Approval and disbursement

Upon successful verification, the lender approves your loan application and sanctions a cc loan limit. Accept the terms and conditions of the loan agreement and start borrowing from the sanctioned limit.

More About Loans

FAQs

What is the full form of CC loan?

The full form of cc loan is a cash credit loan. It is a short-term working capital facility offered by banks and NBFCs that allows businesses to borrow funds up to a pre-approved limit. Interest is charged only on the amount utilized or borrowed.

How is interest calculated on a cash credit loan?

In a cash credit loan, the interest is charged only on the amount utilized or borrowed, not on the sanctioned loan limit. It’s usually computed on a daily reducing balance basis.

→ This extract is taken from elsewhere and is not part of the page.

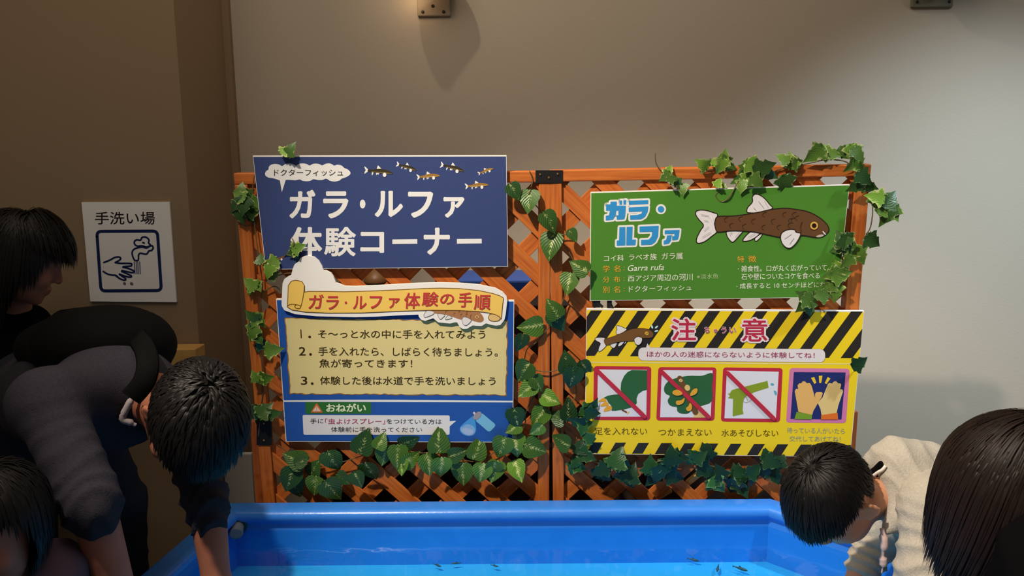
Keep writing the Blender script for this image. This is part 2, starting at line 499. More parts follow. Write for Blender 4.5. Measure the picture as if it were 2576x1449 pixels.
M_FOAM = mat('white_foam_board', (235, 232, 226), 0.6, 0.3)
def board(name, label, plane, outline, thick, face_rgb=None, inset=0.0, cat='sign', group=None, smooth=False, top=0.0):
    """a foam board cut to an outline (photograph pixels) on a plane, printed face on its front"""
    bot = max(outline, key=lambda p: p[1])
    root = empty(name, plane.hit(sum(p[0] for p in outline) / len(outline), bot[1], -thick), label, cat, group)
    P = [plane.hit(x, y) for x, y in outline]; n = len(P)
    tri = tessellate_polygon([[Vector((p[0], -p[1], 0)) for p in outline]])
    V = P + [p - plane.n * thick for p in P]
    Fc = [tuple(t) for t in tri] + [tuple(k + n for k in t[::-1]) for t in tri] + [(i, (i + 1) % n, n + (i + 1) % n, n + i) for i in range(n)]
    bm = bmesh.new(); vs = [bm.verts.new(v) for v in V]
    for f in Fc: bm.faces.new([vs[k] for k in f])
    bm_obj('board', bm, M_FOAM, root)
    art = Art(plane, root)
    if face_rgb is not None:
        c = np.mean(np.array(outline, float), 0)
        pts = []
        for p in outline:
            d = np.sign(np.array(p) - c)
            pts.append((p[0] - d[0] * inset, p[1] - d[1] * (inset if d[1] > 0 else max(inset, top))))
        art.poly(pts, face_rgb, 1)
        art.done('printed_face')
    return root, art

# coordinate frames of the close-up views used to measure the printing
ZA, ZB, ZC, ZD = Zm(630, 380, 4.83), Zm(900, 380, 4.83), Zm(700, 630, 7.245), Zm(1000, 690, 8.31)
ZE, ZF, ZG, ZH = Zm(690, 790, 6.587), Zm(990, 790, 6.587), Zm(700, 990, 8.587), Zm(990, 990, 8.31)
ZI, ZJ, ZK, ZL = Zm(1480, 470, 4.829), Zm(1730, 460, 4.674), Zm(1465, 770, 6.962), Zm(1825, 770, 6.962)
ZM, ZN, ZO = Zm(1465, 910, 5.797), Zm(1800, 910, 5.795), Zm(195, 495, 5.177)

def ztext(art, z, t, x0, x1, yt0, yb0, yt1=None, yb1=None, z1=None, **k):
    if yt1 is None: yt1, yb1 = yt0, yb0
    z1 = z1 or z
    a, b, c, d = z(x0, yt0), z(x0, yb0), z1(x1, yt1), z1(x1, yb1)
    art.text(t, a[0], c[0], a[1], b[1], c[1], d[1], **k)

WHT, INK = (226, 225, 222), (40, 38, 36)
# --- navy sign
PN = PL.shifted(0.030)
navy, A = board('title_sign', 'navy blue sign with large white Japanese title and small swimming fish', PN,
                [(636, 391.5), (1274, 390.5), (1278, 671), (668, 678)], 0.010, (56, 70, 116), 1.2, top=3.0)
A.spl(zl(ZA, [(178, 270), (195, 240), (218, 225), (225, 190), (255, 165), (300, 156), (350, 164), (385, 182), (425, 158), (475, 150), (525, 162), (555, 178), (590, 156), (640, 150), (690, 160), (718, 176), (760, 156), (810, 153), (850, 164), (872, 175), (910, 156), (960, 150), (1000, 165), (1018, 178), (1060, 165), (1110, 178), (1140, 205), (1185, 225), (1215, 260), (1205, 290), (1160, 318), (1110, 335), (1085, 355), (1030, 370), (970, 362), (920, 335), (880, 350), (820, 352), (765, 342), (730, 360), (680, 367), (630, 360), (600, 345), (550, 355), (500, 352), (440, 350), (390, 362), (350, 355), (310, 340), (270, 330), (220, 322), (185, 300)]), WHT, 2, 3)
A.poly(zl(ZA, [(355, 340), (432, 340), (382, 500)]), WHT, 2.3)
ztext(A, ZA, 'ドクターフィッシュ', 287, 1125, 222, 302, rgb=INK, lay=4)
A.done('speech_bubble')
B = 0.034
for ch, z, x0, x1, y0, y1 in (('ガ', ZA, 472, 790, 470, 820), ('ラ', ZA, 882, 1192, 487, 820), ('ル', ZB, 205, 550, 482, 803), ('フ', ZB, 610, 917, 492, 812), ('ァ', ZB, 1040, 1298, 558, 812),
                              ('体', ZA, 485, 872, 922, 1280), ('験', ZA, 895, 1282, 922, 1280), ('コ', ZB, 30, 322, 980, 1238), ('ナ', ZB, 800, 1120, 930, 1262)):
    ztext(A, z, ch, x0, x1, y0, y1, rgb=WHT, lay=2, bold=B if ch not in '験' else 0.022)
A.ell(ZA(1363, 644), 34 / 4.83, 54 / 4.83, 0, WHT, 2)
A.poly(zl(ZB, [(420, 1074), (722, 1070), (724, 1126), (420, 1130)]), WHT, 2); A.poly(zl(ZB, [(1205, 1068), (1506, 1066), (1506, 1122), (1205, 1126)]), WHT, 2)
A.done('title_lettering')
def small_fish(art, tail, nose, back, belly, lay=2, k=1.0):
    t, n = np.array(tail, float), np.array(nose, float); d = n - t; L = np.hypot(*d); e = d / L; m = np.array([-e[1], e[0]])
    if m[1] < 0: m = -m
    P = lambda a, b: tuple(t + e * (a * L) + m * (b * L * k))
    fin = (228, 226, 222)
    art.spl([P(.14, .0), P(.05, -.10), P(-.01, -.12), P(.03, -.03), P(.05, .0), P(.03, .03), P(.01, .12), P(.06, .09)], fin, lay)
    art.poly([P(.42, -.07), P(.45, -.20), P(.48, -.19), P(.60, -.08)], fin, lay)
    for a, w, h in ((.27, .05, .14), (.42, .06, .12), (.48, .04, .11)): art.spl([P(a, .04), P(a + w, .05), P(a + w * .5, h), P(a, h)], fin, lay)
    art.spl([P(.13, -.035), P(.3, -.05), P(.5, -.09), (P(.7, -.085)), P(.88, -.04), P(.99, .03), P(.95, .06), P(.75, .06), P(.5, .05), P(.3, .045), P(.13, .035)], back, lay + 1)
    art.spl([P(.25, .02), P(.5, .02), P(.8, .02), P(.97, .045), P(.75, .062), P(.5, .052), P(.3, .043)], belly, lay + 2)
    art.ell(P(.71, .10), .062 * L * k, .075 * L * k, 0, fin, lay + 3)
D1, D2, G1, G2 = (58, 52, 40), (118, 100, 58), (150, 112, 56), (190, 150, 84)
for (tx, ty, nx, ny, c1, c2) in ((80, 232, 430, 262, D1, D2), (470, 158, 722, 230, D1, D2), (1005, 165, 1298, 238, D1, D2), (718, 318, 1000, 290, G1, G2), (1462, 275, 1648, 205, G1, G2), (1305, 430, 1588, 402, G1, G2)):
    small_fish(A, ZB(tx, ty), ZB(nx, ny), c1, c2); A.done('fish_picture')
small_fish(A, ZA(255, 1370), ZA(415, 1272), (120, 78, 46), (150, 104, 62))
A.done('fish_picture')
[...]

Can a start-up apply for a cash credit loan?

Yes. A start-up can apply for a cash credit loan, provided it meets the lender’s eligibility criteria, such as valid business registration, minimum operational history, and sufficient financial records. However, a few lenders ask for additional collateral or a guarantor to provide cc loans to start-ups.

What happens if I do not repay the cash credit loan on time?

A cash credit loan offers flexibility in terms of withdrawals and repayments. It means that you can withdraw and repay at any time during the loan tenure. However, if you still fail to repay the loan amount, the lender may impose penalty interest or late payment charges. In severe cases, the lender may seize pledged collateral or take legal recovery actions.

Is a cash credit loan tax-deductible?

Yes. A cash credit loan offers tax deduction benefits. Under Section 37 of the Income Tax Act of 1961, interest paid towards a cash credit loan is considered a business expense and can be claimed as a tax-deductible.

Can a cash credit loan be used for non-business purposes?

No. A cash credit loan is specifically designed to help businesses meet short-term working capital requirements. Using it for personal or non-business purposes violates loan terms and can lead to penalties or cancellation.